The real Dickie xterm: invisible-island.net/xterm/

I have to connect to a range of servers - Solaris old and new, SCO, Macs, Linux, BSD - and the real Dickie xterm gives me least problems and maximum compatibility.

Why the Dickie xterm? It's old-time standard compliant. Shift-leftclick or shift-rightclick on the Dickie xterm and you can control major facets of xterm behaviour that you will need when moving between many different Unix systems.

You can use the .Xdefaults configuration file to control your default settings (including handling those silly Solaris function key issues). You can control starting sizes and positions, colour, keystrokes, terminal settings, almost everything. You can even standardise the ancient Delete/Backspace incompatibility problem between Linux and Solaris and SCO and other systems. Copy that .Xdefaults file everywhere you go and your xterms function identically no matter what system or OS you are on.

If you find a copy of Alan Southerton book The Shell Hacker's Guide To X and Motif, despite the ancient title, you can configure your xterm to do amazing things and have wild menus and functionality and that can seriously enhance your productivity either as a programmer or a sysadmin.
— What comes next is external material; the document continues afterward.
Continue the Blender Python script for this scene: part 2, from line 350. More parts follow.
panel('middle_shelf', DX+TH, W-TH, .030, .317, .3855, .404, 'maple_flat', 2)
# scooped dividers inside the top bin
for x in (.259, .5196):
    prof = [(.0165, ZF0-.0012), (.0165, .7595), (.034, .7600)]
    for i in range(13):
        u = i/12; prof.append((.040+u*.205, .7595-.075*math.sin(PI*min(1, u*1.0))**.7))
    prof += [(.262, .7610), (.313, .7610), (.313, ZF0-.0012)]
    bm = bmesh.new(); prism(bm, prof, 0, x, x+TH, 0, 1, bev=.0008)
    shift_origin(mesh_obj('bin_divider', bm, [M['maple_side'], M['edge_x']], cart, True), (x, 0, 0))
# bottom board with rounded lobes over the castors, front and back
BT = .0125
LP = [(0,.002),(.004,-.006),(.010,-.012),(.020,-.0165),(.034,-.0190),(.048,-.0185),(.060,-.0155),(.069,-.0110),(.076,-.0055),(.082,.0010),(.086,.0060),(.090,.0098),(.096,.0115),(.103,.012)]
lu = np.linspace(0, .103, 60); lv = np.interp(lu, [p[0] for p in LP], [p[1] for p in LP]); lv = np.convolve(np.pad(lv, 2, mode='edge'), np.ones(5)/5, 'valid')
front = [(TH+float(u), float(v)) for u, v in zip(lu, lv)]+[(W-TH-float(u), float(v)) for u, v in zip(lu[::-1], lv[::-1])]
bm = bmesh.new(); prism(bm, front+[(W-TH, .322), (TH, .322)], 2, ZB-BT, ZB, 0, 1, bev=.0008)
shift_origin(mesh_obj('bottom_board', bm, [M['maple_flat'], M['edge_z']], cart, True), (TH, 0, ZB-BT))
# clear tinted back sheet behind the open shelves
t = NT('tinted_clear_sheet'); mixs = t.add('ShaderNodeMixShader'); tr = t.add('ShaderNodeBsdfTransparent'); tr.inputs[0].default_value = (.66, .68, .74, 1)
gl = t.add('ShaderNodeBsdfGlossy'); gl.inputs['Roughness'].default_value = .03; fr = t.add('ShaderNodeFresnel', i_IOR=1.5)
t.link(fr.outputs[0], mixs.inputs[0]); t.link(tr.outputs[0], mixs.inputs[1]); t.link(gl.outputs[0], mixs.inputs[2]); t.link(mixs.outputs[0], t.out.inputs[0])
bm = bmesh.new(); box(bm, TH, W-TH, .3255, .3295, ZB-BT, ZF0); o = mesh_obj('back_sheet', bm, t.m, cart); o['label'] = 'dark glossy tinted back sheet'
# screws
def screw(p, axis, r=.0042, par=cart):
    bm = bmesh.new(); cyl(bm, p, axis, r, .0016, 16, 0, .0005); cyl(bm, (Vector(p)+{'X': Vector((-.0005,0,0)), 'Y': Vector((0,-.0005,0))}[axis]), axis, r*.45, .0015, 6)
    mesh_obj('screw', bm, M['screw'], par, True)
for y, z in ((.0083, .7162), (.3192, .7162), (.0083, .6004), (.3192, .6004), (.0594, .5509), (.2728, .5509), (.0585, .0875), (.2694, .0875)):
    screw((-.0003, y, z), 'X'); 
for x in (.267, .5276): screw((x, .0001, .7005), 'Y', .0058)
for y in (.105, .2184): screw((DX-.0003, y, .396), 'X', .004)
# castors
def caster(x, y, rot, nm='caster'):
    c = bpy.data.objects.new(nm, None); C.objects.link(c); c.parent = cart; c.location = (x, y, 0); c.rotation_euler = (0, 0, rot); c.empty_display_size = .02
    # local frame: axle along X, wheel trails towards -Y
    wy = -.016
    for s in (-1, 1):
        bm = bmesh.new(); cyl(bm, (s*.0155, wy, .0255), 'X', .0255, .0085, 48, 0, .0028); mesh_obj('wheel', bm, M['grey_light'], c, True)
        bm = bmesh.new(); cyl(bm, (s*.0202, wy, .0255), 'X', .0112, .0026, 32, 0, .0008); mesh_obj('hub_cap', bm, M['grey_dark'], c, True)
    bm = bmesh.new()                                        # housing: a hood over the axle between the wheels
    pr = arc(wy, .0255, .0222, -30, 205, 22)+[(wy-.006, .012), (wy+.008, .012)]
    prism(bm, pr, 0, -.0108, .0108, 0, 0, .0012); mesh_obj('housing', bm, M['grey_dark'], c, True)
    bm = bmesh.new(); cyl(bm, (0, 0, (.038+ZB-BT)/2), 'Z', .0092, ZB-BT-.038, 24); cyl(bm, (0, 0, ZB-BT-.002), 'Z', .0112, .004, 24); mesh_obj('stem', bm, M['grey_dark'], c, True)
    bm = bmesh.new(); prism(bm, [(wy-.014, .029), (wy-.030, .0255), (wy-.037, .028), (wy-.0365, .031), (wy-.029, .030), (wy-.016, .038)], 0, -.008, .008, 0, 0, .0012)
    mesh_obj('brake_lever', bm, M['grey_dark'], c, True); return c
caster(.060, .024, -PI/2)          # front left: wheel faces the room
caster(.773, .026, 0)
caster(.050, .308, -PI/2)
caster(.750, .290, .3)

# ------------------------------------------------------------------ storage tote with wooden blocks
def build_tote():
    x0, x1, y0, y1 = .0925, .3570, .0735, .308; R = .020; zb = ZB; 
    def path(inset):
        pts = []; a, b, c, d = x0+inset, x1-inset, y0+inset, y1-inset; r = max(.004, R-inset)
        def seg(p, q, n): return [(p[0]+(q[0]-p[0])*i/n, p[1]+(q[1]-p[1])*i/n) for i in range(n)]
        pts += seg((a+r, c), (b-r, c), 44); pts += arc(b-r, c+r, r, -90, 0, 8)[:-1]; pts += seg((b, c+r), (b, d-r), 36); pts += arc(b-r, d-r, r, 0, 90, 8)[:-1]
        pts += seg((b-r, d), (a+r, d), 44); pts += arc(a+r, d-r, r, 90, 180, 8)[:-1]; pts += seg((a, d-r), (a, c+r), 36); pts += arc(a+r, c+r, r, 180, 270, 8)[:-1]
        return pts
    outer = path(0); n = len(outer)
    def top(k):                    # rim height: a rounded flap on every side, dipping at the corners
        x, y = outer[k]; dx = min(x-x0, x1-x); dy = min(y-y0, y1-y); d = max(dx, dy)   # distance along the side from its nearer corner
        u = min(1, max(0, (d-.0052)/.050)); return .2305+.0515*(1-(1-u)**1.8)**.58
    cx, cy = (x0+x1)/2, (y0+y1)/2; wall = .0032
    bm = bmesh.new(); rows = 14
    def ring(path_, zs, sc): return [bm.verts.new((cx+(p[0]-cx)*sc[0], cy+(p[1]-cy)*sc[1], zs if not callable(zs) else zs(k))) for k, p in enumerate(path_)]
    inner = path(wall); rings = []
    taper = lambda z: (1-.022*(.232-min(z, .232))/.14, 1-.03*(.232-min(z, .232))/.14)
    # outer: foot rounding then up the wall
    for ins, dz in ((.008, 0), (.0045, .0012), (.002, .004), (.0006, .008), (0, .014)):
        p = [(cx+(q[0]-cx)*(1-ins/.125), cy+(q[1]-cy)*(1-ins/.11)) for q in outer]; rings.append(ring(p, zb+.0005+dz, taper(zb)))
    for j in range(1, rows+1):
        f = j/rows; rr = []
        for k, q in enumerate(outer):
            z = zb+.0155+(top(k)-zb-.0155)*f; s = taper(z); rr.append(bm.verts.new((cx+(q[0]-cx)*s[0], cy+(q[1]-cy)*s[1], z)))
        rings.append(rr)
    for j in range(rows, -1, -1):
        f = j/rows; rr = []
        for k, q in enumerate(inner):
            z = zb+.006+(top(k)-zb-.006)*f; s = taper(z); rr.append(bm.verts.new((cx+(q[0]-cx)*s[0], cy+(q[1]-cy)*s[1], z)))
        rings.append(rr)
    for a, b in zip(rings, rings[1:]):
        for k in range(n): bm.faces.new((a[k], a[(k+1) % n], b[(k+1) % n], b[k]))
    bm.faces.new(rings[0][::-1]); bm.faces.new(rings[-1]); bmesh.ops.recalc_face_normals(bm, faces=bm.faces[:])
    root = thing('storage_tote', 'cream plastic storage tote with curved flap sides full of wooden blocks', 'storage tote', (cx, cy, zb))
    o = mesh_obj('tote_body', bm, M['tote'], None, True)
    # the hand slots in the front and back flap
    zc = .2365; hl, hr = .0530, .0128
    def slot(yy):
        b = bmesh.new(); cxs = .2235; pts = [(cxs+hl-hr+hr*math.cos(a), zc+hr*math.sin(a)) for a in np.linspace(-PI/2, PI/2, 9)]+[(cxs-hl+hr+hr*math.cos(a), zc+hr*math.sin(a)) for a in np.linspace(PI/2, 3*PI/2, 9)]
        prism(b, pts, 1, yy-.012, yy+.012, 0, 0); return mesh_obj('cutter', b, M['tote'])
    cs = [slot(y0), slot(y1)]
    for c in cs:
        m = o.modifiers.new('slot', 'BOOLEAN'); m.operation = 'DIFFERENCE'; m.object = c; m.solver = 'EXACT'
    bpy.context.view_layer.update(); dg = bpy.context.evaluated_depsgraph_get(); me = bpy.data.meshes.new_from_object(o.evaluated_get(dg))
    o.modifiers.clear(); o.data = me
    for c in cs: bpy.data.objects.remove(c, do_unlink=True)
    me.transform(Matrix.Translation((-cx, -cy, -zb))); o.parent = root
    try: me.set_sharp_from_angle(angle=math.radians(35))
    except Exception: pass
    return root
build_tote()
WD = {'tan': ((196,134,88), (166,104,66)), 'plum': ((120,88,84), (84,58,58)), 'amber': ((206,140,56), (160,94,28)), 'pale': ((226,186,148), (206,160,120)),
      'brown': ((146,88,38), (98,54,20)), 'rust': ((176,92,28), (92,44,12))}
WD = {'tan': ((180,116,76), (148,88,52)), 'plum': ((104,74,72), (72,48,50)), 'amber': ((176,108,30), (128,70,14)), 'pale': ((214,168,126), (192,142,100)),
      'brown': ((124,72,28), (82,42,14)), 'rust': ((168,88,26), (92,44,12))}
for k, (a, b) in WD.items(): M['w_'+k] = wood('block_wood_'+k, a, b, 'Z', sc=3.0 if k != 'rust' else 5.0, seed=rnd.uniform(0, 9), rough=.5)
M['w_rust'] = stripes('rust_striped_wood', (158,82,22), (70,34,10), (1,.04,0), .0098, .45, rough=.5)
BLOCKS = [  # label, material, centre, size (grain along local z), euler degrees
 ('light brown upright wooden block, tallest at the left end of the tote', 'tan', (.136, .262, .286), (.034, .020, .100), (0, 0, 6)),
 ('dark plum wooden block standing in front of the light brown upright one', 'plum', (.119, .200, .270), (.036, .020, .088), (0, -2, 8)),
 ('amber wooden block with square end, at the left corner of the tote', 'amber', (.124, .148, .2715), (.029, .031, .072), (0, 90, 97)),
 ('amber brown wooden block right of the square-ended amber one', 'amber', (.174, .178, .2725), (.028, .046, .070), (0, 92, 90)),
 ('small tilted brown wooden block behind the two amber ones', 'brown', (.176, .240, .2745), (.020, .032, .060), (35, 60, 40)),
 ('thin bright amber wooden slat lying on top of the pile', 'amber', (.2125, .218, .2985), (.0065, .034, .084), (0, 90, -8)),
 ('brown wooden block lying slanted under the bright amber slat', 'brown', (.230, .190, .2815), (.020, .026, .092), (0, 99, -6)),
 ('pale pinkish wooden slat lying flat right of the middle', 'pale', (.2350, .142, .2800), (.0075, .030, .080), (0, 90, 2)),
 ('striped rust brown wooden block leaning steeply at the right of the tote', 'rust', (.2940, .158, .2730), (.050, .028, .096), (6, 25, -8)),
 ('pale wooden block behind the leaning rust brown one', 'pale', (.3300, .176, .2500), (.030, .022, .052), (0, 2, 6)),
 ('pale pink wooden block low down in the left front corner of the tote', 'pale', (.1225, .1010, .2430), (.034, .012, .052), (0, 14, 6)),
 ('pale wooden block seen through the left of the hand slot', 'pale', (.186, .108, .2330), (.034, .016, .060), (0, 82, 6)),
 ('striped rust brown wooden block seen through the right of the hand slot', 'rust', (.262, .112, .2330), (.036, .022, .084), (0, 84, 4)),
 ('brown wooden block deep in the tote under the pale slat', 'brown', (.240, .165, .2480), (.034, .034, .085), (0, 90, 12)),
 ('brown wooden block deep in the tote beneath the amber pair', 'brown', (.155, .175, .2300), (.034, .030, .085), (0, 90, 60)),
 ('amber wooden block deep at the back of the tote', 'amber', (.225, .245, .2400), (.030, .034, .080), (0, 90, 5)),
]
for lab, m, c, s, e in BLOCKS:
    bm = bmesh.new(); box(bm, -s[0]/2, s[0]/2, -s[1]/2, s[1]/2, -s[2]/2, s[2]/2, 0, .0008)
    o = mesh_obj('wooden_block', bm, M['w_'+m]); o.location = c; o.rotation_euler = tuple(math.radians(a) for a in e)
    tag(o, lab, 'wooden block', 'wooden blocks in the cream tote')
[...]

The Dickie xterm is so standard that all old texts and books and hints work with it, yet it keeps up with modern practices. It just doesn't do fancy modern graphics like see-through backgrounds and other things that impede work but look pretty.

2
votes

Terminator!

It's the only terminal emulator I've found that has good support for "regions" in addition to "tabs" ('regions' being a split window, like screen does, but terminator supports vertical partitions). Default controls bind Ctrl+Shift+(O|E) to split the current region into 2 (vertical|horizontal) regions that are simultaneously displayed.

I have two screens, and I love to fullscreen Terminator to take up both screens. I tend to keep ~4-5 copies each of tail -f and top running on different servers in different regions while I do my shell work in yet another region. It's insanely helpful to be able to see them all on the screen at the same time.